One of my many jobs working for HSBC was system testing,
taking the application that the programmers had built and making sure it worked
- or more precisely, trying to break it, trying to use it as it would actually
be used in the real world and see what it did when things went slightly awry,
or when the system was asked to do something that it had not really been
designed to expect. With virtually everything we touch these days being based
on one computer system or another, when we are all so reliant on our
smartphones and the apps that they run, software and system testing is becoming
more and more important. There are lots of tools for the tester, and testers
themselves are highly skilled, sometimes as skilled or even more so than the
people who wrote the code they are testing. But when I started testing it was
in a quite informal environment and the way I learned to test was quite
unstructured, albeit that it was taken seriously. What I quickly realised was that
in most cases, when given something to test, covering every possible scenario was
out of the question because it could not be done within the deadline- and
anyway, my experience has been that you no matter how much you test, once a
system or a program goes live, some user will do something you could not
possibly have thought of!
That is where the pragmatism comes in, dealing with things
realistically, making decisions based on practical rather than theoretical
considerations, and accepting that sometimes perfection isn't possible. For
instance, I once worked on a project for which the bank brought in a highly
paid team (much more highly paid than us mere employees) of external testers to
work on an automated process that was being developed. They spent about six
months testing (with the team they had, this worked out at about three
man-years of testing) this automated process, while I was tasked with testing
the manual equivalent (that is, the exceptions that did not automate). They tested every conceivable scenario - and
some that I was at great pains to point out to them were not actually possible.
As far as I remember, they never really finished the testing.
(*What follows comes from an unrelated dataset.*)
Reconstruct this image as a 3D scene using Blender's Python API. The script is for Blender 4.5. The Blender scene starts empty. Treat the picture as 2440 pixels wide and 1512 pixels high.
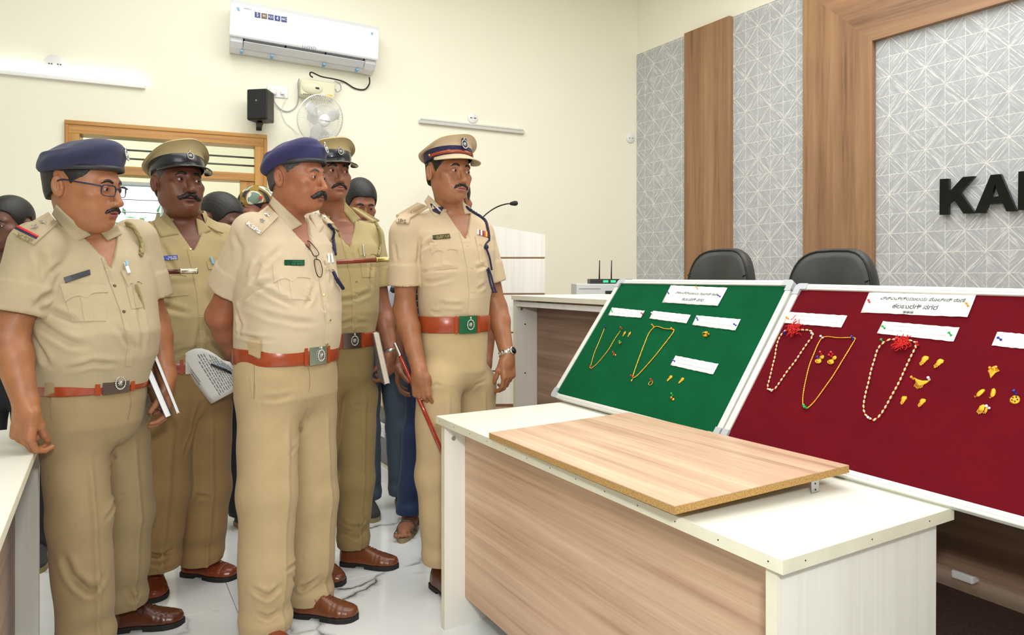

I was given two weeks to test my piece...on my own. I did it
- it involved some very long days - and at the end of it, the manual process
went live...and the automated process did not. The stuff I tested worked -with
a few inevitable glitches, some of which were with the mainframe side of things
rather than the user interface or the actual functionality that I had been
responsible for testing. And the only reason that I managed to get it tested
and the bugs fixed within the deadline was because, rather than insist on
perfection, I was pragmatic. There was a point I reached when I had to chose
between meeting the deadline with a product that worked well enough or missing
the deadline to squeeze in a bit more testing...and missing the deadline wasn't
an option.
There is a difference between attention to detail and
perfection, and I'm a great believer in the Pareto principle; about 20% of your
effort will cover about 80% of what you need to achieve, and the other 80% of
your effort will be spent on the last 20%. Sometimes that extra effort brings
such a marginal reward that it isn't worth the time. The pragmatic
perfectionist who applies the Pareto principle allied to attention to detail
will always be more effective than a straightforward perfectionist, because
ultimately, the pragmatic perfectionist gets things finished.